# TASK OBJECTIVE
All of the data that follows should be retyped exactly, please, except the pictures.

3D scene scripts
━━━━━━━━

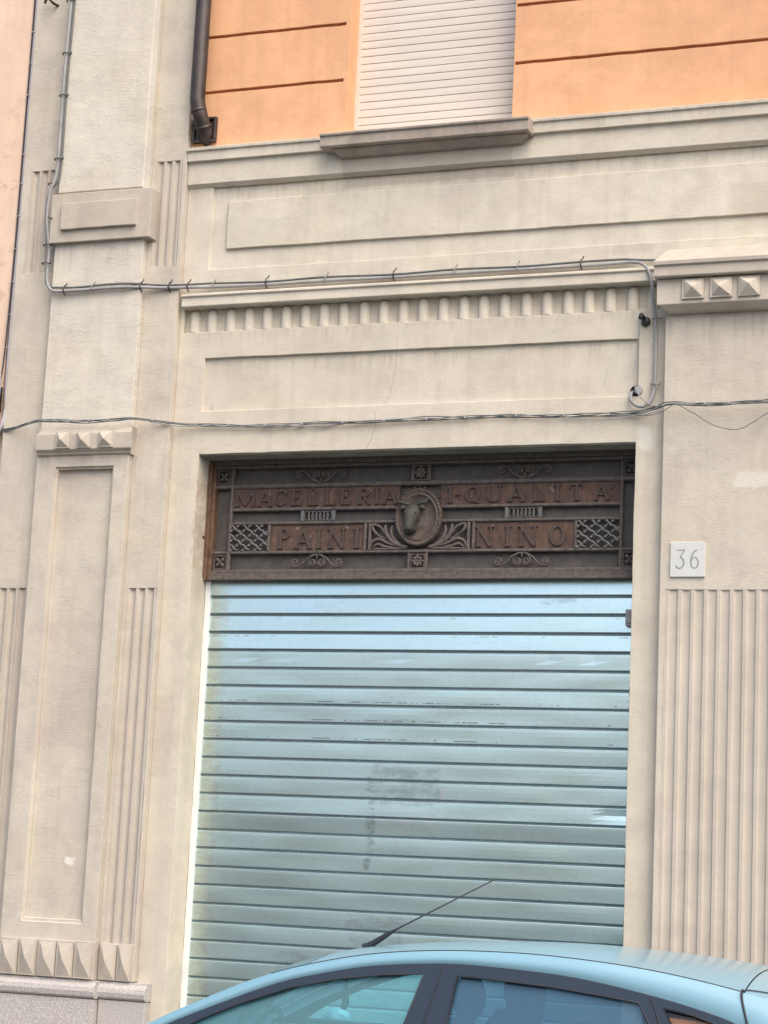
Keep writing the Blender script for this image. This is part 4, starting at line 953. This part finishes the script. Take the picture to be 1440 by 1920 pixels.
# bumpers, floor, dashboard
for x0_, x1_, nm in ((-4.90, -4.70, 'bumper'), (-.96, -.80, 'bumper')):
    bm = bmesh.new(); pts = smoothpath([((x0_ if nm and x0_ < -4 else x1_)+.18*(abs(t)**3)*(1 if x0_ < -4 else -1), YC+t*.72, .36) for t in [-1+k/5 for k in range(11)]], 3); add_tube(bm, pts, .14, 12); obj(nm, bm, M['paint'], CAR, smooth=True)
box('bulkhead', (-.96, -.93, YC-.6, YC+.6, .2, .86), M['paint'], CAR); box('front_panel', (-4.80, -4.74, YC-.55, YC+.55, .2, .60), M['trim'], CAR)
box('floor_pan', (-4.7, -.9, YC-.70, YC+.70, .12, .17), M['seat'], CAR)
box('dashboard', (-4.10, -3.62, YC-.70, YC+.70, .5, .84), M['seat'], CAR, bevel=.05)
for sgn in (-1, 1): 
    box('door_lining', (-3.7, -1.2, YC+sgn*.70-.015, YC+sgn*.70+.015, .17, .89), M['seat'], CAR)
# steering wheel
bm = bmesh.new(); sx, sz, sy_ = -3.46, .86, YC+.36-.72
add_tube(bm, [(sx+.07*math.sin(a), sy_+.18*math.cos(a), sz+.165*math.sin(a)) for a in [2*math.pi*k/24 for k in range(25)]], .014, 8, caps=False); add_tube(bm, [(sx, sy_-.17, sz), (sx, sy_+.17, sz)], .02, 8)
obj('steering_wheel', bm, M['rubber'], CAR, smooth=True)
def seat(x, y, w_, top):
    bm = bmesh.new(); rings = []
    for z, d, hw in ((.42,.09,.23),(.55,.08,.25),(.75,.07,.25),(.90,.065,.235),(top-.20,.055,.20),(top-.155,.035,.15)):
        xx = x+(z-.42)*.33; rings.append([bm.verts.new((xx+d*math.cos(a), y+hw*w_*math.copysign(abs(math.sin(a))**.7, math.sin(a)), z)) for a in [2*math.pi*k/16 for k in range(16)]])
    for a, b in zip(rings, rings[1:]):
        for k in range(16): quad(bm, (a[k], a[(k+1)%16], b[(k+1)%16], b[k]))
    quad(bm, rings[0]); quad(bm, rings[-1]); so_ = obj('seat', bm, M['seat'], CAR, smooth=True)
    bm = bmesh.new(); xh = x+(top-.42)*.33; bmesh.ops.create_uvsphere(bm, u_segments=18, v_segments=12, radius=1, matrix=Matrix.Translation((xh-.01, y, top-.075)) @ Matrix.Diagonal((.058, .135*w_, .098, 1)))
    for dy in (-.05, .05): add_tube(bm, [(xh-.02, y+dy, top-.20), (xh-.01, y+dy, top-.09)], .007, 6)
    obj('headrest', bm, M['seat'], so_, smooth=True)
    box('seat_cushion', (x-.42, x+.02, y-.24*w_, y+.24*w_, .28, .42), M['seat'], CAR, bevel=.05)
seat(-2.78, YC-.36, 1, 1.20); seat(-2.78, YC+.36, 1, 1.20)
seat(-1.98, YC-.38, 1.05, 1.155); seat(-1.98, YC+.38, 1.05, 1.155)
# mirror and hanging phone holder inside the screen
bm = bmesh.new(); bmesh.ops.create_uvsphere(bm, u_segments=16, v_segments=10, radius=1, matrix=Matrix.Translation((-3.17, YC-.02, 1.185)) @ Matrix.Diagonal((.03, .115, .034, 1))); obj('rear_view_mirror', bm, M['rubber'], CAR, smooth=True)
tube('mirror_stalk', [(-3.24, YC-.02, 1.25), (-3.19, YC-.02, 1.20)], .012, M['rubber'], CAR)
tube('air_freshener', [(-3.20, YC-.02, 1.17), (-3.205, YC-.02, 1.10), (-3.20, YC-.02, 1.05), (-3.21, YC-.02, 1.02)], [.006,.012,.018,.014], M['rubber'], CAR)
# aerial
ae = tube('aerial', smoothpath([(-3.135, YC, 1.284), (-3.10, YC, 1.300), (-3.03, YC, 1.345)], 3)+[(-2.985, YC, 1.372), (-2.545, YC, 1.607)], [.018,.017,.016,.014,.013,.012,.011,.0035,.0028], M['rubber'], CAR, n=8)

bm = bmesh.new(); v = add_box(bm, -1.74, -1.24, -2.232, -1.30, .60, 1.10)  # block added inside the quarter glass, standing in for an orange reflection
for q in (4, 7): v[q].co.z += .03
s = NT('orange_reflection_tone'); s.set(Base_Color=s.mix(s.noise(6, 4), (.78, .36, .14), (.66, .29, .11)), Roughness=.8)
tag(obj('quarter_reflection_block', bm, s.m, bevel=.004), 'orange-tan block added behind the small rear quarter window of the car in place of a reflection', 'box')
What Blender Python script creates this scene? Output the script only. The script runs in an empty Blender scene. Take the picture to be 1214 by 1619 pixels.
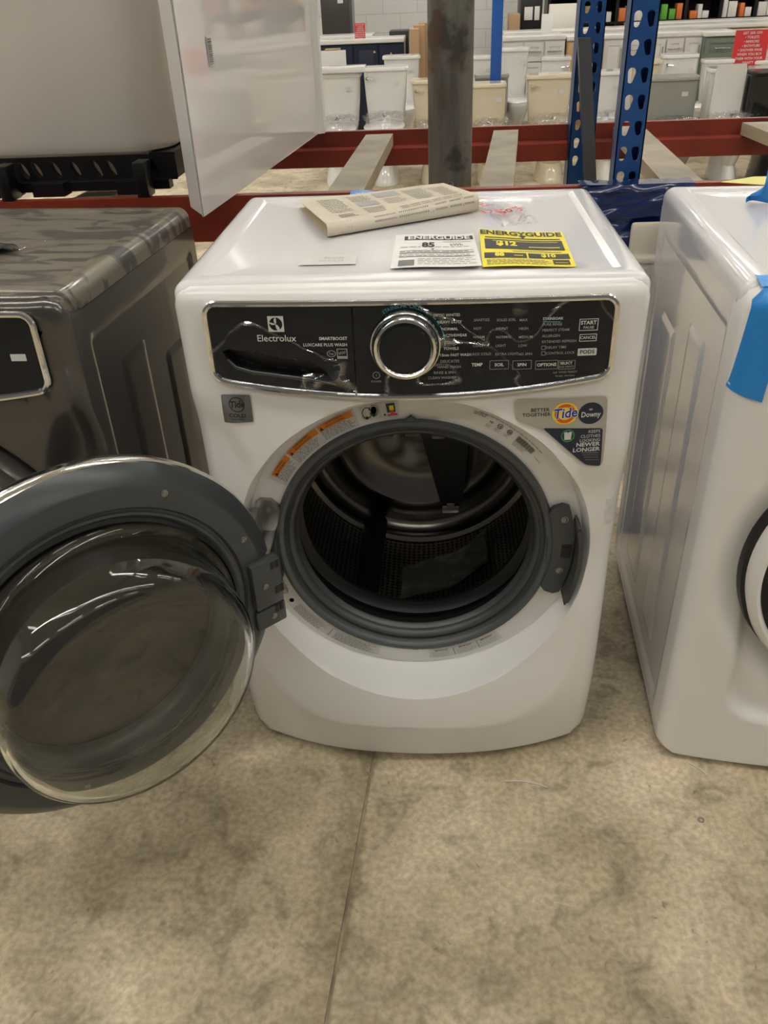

━━━━━━━━

# COMPLETED TASK
Keep writing the Blender script for this image. This is part 4, starting at line 953. This part finishes the script. Take the picture to be 1440 by 1920 pixels.
# bumpers, floor, dashboard
for x0_, x1_, nm in ((-4.90, -4.70, 'bumper'), (-.96, -.80, 'bumper')):
    bm = bmesh.new(); pts = smoothpath([((x0_ if nm and x0_ < -4 else x1_)+.18*(abs(t)**3)*(1 if x0_ < -4 else -1), YC+t*.72, .36) for t in [-1+k/5 for k in range(11)]], 3); add_tube(bm, pts, .14, 12); obj(nm, bm, M['paint'], CAR, smooth=True)
box('bulkhead', (-.96, -.93, YC-.6, YC+.6, .2, .86), M['paint'], CAR); box('front_panel', (-4.80, -4.74, YC-.55, YC+.55, .2, .60), M['trim'], CAR)
box('floor_pan', (-4.7, -.9, YC-.70, YC+.70, .12, .17), M['seat'], CAR)
box('dashboard', (-4.10, -3.62, YC-.70, YC+.70, .5, .84), M['seat'], CAR, bevel=.05)
for sgn in (-1, 1): 
    box('door_lining', (-3.7, -1.2, YC+sgn*.70-.015, YC+sgn*.70+.015, .17, .89), M['seat'], CAR)
# steering wheel
bm = bmesh.new(); sx, sz, sy_ = -3.46, .86, YC+.36-.72
add_tube(bm, [(sx+.07*math.sin(a), sy_+.18*math.cos(a), sz+.165*math.sin(a)) for a in [2*math.pi*k/24 for k in range(25)]], .014, 8, caps=False); add_tube(bm, [(sx, sy_-.17, sz), (sx, sy_+.17, sz)], .02, 8)
obj('steering_wheel', bm, M['rubber'], CAR, smooth=True)
def seat(x, y, w_, top):
    bm = bmesh.new(); rings = []
    for z, d, hw in ((.42,.09,.23),(.55,.08,.25),(.75,.07,.25),(.90,.065,.235),(top-.20,.055,.20),(top-.155,.035,.15)):
        xx = x+(z-.42)*.33; rings.append([bm.verts.new((xx+d*math.cos(a), y+hw*w_*math.copysign(abs(math.sin(a))**.7, math.sin(a)), z)) for a in [2*math.pi*k/16 for k in range(16)]])
    for a, b in zip(rings, rings[1:]):
        for k in range(16): quad(bm, (a[k], a[(k+1)%16], b[(k+1)%16], b[k]))
    quad(bm, rings[0]); quad(bm, rings[-1]); so_ = obj('seat', bm, M['seat'], CAR, smooth=True)
    bm = bmesh.new(); xh = x+(top-.42)*.33; bmesh.ops.create_uvsphere(bm, u_segments=18, v_segments=12, radius=1, matrix=Matrix.Translation((xh-.01, y, top-.075)) @ Matrix.Diagonal((.058, .135*w_, .098, 1)))
    for dy in (-.05, .05): add_tube(bm, [(xh-.02, y+dy, top-.20), (xh-.01, y+dy, top-.09)], .007, 6)
    obj('headrest', bm, M['seat'], so_, smooth=True)
    box('seat_cushion', (x-.42, x+.02, y-.24*w_, y+.24*w_, .28, .42), M['seat'], CAR, bevel=.05)
seat(-2.78, YC-.36, 1, 1.20); seat(-2.78, YC+.36, 1, 1.20)
seat(-1.98, YC-.38, 1.05, 1.155); seat(-1.98, YC+.38, 1.05, 1.155)
# mirror and hanging phone holder inside the screen
bm = bmesh.new(); bmesh.ops.create_uvsphere(bm, u_segments=16, v_segments=10, radius=1, matrix=Matrix.Translation((-3.17, YC-.02, 1.185)) @ Matrix.Diagonal((.03, .115, .034, 1))); obj('rear_view_mirror', bm, M['rubber'], CAR, smooth=True)
tube('mirror_stalk', [(-3.24, YC-.02, 1.25), (-3.19, YC-.02, 1.20)], .012, M['rubber'], CAR)
tube('air_freshener', [(-3.20, YC-.02, 1.17), (-3.205, YC-.02, 1.10), (-3.20, YC-.02, 1.05), (-3.21, YC-.02, 1.02)], [.006,.012,.018,.014], M['rubber'], CAR)
# aerial
ae = tube('aerial', smoothpath([(-3.135, YC, 1.284), (-3.10, YC, 1.300), (-3.03, YC, 1.345)], 3)+[(-2.985, YC, 1.372), (-2.545, YC, 1.607)], [.018,.017,.016,.014,.013,.012,.011,.0035,.0028], M['rubber'], CAR, n=8)

bm = bmesh.new(); v = add_box(bm, -1.74, -1.24, -2.232, -1.30, .60, 1.10)  # block added inside the quarter glass, standing in for an orange reflection
for q in (4, 7): v[q].co.z += .03
s = NT('orange_reflection_tone'); s.set(Base_Color=s.mix(s.noise(6, 4), (.78, .36, .14), (.66, .29, .11)), Roughness=.8)
tag(obj('quarter_reflection_block', bm, s.m, bevel=.004), 'orange-tan block added behind the small rear quarter window of the car in place of a reflection', 'box')
What Blender Python script creates this scene? Output the script only. The script runs in an empty Blender scene. Take the picture to be 1214 by 1619 pixels.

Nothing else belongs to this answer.